秋田県湯沢市と羽後町が舞台のライトノベル「湯沢物語」が6月上旬、秋田文化出版(秋田市山王7、TEL 018-864-3322)から出版された。
秋田の特産品をネット販売する「あい秋田地産グループ」(羽後町)の店長を務める傍ら、2005年から自身のブログに小説「湯沢物語」を書きつづってきた著者の安倍彩矢さん。小説家を志望していることを知人に伝えたところ、地元の出版社を紹介されたことをきっかけに出版が決まった。「ブログに掲載中の小説だが、出版にあたって半分以上書き直したので、書籍版はいわば『もう一つの湯沢物語』」(安倍さん)だという。
内容は、「主人公の魔女が真実の恋に気付くという精霊世界を舞台にしたストーリー」と、自身をモデルに「ネットショップで働く小説家志望の女性が自分の夢の実現へ向かって歩む姿を描写した現実世界のストーリー」の2つのストーリーが同時進行する「ファンタジック・ラブストーリー」。
人気イラストレーター西又葵さんが美少女キャラをデザインした米袋の発売など、サブカルチャーによる「まちおこし」で知られる羽後町在住の安倍さんは、クラシック調のメード服ファン。

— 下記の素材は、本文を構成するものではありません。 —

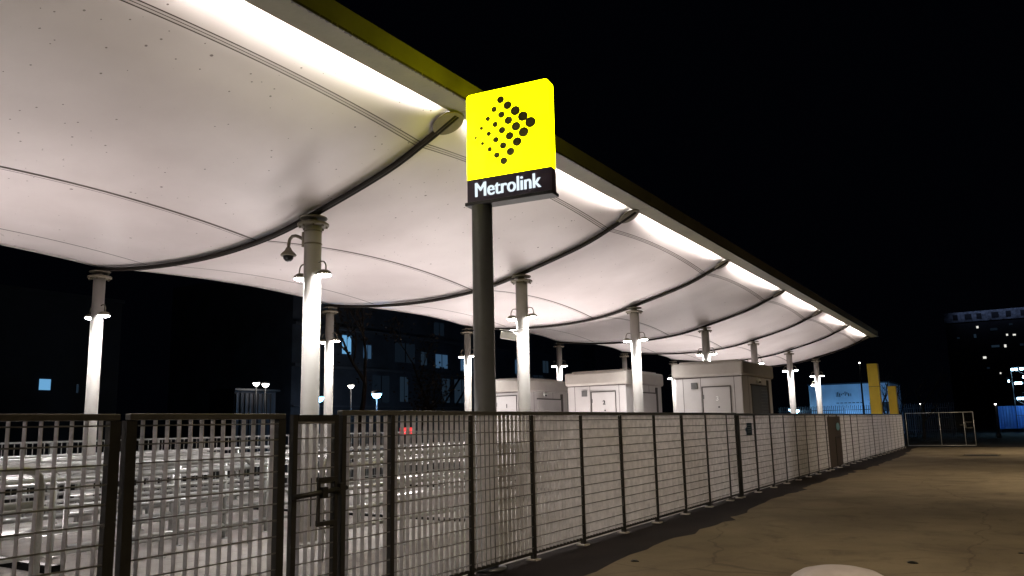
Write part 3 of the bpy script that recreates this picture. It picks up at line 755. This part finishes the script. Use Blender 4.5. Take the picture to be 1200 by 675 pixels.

出版にあたって、挿し絵用イラストも自身で手掛けた。「ブログ読者の皆さんにも新鮮な印象で読んでいただけると思う。秋田らしいローカルの良さを感じてもらえれば」と安倍さん。
同社編集者の渡辺修さんは「ブログの小説が出版されるのは、秋田では珍しいケース。特に若い世代の皆さんに楽しんでいただけると思う。反響次第では続編も検討したい」と同書へ期待を寄せる。「ストーリーには秋田の名所も舞台として登場するので、地域振興の一助になれば」とも。
初版は1,000部を発行。A6判、296ページ。700円。